Opinion No.

The Honorable John H. Dawson State Representative P.O. Box 336 Camden, Arkansas 71701-0336

Dear Representative Dawson:

This is in response to your request for an opinion on whether a "qualified registered voter" signing a petition for an individual's candidacy for a school board position must be a qualified registered voter of the particular zone of the school district to which election is sought, or merely a qualified registered voter of the school district.

The pertinent statute, as you have noted, is A.C.A. § 6-14-111(b) (Repl. 1993), as amended by Act 443 of 1997, and it provides as follows:

The county board of election commissioners shall place on the ballots, as candidates for school district director or member of the county board of education, names of any qualified voters whose names have been filed and verified by the county clerk.
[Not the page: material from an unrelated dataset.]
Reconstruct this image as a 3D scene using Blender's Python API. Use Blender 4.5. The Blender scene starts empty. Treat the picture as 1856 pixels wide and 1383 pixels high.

The county clerk shall certify to the board that the petition contained at least twenty (20) qualified registered voters, residents of the respective districts or zones, at least forty-five (45) days before the annual school election. [Emphasis added.]

In my opinion the language above requires the signatures of twenty qualified registered voters of the zone from which a candidate seeks election, if he or she is to be elected from a zone, and requires the signature of twenty qualified registered voters of the district, if the candidate is to be elected from the district at large. This meaning is apparent from the plain language of the statute.

In Arkansas, the school board directors of some school districts are elected from single member zones, and the directors of some school districts are elected from their districts at large. Seegenerally, A.C.A. §§ 6-13-607 and 6-13-631 (Repl. 1993). The statute set out above (A.C.A. § 6-14-111), attempts to cover both these situations by indicating that signatures shall be gathered from the "respective districts or zones." The word "respective" means relating to particular persons or things, "each to each."See, e.g., Sandford v. Stagg, 106 N.J. Eq. 71, 150 A. 187 (1930).

It is therefore my opinion that if a particular director is elected from a zone, he or she must gather sufficient signatures from that particular zone to qualify as a candidate.

The foregoing opinion, which I hereby approve, was prepared by Deputy Attorney General Elana C. Wills.